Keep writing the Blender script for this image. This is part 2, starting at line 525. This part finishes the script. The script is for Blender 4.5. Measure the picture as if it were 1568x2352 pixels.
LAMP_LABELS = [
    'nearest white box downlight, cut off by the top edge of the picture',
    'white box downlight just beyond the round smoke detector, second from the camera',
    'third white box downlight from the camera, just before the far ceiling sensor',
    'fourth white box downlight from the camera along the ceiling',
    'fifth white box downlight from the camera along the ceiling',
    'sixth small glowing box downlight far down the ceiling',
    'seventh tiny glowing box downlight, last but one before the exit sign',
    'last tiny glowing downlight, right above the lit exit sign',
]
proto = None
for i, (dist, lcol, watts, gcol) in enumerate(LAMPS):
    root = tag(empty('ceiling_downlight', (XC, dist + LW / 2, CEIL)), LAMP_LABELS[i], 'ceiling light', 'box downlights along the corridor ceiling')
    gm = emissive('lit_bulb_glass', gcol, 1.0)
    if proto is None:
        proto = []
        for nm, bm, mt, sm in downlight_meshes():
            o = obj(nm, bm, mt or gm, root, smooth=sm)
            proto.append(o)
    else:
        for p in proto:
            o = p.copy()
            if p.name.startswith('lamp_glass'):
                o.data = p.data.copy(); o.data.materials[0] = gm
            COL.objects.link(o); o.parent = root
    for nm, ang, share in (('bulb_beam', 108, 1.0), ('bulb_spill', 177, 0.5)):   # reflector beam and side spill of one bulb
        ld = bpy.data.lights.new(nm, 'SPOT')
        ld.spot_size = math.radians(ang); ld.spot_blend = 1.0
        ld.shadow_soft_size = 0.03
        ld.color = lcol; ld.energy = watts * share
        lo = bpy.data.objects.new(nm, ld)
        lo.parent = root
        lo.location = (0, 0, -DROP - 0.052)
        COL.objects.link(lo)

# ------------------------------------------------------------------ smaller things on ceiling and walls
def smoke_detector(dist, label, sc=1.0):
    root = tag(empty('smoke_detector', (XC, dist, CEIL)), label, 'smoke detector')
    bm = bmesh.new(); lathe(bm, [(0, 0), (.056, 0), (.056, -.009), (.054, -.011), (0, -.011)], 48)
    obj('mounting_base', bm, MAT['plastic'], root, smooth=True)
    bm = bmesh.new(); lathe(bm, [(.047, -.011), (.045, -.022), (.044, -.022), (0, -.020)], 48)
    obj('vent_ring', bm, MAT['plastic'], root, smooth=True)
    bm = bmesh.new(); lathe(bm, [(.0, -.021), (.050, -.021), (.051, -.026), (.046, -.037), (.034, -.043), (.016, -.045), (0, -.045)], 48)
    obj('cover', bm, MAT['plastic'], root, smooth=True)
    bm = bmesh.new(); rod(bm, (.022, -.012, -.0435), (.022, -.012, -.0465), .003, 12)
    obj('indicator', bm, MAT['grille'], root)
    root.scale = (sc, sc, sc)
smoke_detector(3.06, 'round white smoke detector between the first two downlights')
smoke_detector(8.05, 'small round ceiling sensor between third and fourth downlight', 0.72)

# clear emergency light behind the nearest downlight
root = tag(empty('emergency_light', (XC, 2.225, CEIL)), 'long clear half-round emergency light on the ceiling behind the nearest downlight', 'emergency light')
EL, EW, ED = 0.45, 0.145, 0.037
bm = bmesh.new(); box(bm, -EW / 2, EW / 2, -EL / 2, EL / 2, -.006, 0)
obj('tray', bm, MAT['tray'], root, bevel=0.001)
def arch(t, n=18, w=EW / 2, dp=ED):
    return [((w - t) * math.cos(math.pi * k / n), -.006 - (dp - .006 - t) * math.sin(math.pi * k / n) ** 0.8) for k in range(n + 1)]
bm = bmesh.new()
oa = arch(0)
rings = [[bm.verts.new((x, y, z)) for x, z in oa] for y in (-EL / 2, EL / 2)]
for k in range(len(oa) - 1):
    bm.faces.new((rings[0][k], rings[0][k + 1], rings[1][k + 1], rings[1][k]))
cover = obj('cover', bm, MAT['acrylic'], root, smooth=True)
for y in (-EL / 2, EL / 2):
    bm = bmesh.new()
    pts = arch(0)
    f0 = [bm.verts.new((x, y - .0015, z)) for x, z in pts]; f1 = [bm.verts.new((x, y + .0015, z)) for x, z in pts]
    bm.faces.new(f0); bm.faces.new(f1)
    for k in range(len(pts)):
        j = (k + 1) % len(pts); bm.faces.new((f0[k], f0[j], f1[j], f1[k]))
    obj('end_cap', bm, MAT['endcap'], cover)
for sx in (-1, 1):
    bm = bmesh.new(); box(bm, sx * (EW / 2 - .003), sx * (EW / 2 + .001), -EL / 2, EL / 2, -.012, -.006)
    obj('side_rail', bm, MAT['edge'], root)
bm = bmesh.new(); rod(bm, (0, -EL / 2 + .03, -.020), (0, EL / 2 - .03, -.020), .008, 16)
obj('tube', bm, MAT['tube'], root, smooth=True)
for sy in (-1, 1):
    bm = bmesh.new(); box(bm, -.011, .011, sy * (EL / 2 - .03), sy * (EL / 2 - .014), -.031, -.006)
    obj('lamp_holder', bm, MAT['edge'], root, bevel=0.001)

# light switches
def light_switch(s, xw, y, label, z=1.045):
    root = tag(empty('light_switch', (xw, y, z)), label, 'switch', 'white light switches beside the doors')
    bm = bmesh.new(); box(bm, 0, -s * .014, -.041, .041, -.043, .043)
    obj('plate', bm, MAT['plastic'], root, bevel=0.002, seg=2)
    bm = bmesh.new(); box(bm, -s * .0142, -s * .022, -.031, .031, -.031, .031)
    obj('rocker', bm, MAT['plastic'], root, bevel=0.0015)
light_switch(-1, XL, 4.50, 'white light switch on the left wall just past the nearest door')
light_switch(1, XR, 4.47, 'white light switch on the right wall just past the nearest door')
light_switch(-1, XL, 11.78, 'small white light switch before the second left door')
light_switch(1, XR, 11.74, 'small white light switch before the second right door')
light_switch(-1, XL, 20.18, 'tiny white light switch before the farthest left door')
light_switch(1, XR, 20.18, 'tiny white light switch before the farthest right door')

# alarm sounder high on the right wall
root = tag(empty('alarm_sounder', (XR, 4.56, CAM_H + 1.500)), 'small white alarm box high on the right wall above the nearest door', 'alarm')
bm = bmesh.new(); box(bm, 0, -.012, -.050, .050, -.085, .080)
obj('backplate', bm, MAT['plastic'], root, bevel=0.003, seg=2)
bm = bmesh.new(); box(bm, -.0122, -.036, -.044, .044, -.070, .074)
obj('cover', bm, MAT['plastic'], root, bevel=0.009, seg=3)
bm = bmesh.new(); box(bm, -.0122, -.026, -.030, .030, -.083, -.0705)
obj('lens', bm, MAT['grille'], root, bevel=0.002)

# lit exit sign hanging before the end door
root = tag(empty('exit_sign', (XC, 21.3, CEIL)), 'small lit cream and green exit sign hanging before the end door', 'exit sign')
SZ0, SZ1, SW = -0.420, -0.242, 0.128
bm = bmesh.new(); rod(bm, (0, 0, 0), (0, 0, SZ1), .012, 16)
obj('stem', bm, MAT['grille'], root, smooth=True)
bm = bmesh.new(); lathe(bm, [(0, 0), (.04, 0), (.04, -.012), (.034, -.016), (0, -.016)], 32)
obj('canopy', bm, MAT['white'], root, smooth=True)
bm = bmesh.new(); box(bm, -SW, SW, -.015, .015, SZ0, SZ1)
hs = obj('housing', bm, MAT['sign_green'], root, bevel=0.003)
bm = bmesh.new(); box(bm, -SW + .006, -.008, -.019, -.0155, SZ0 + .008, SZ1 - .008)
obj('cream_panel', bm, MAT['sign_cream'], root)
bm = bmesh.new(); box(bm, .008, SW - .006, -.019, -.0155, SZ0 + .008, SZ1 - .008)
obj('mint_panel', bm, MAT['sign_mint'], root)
════════
### GOAL
What is the number of lines in the data that hold the word "picture"? Reply with that number and nothing else.

### TASK OUTPUT
2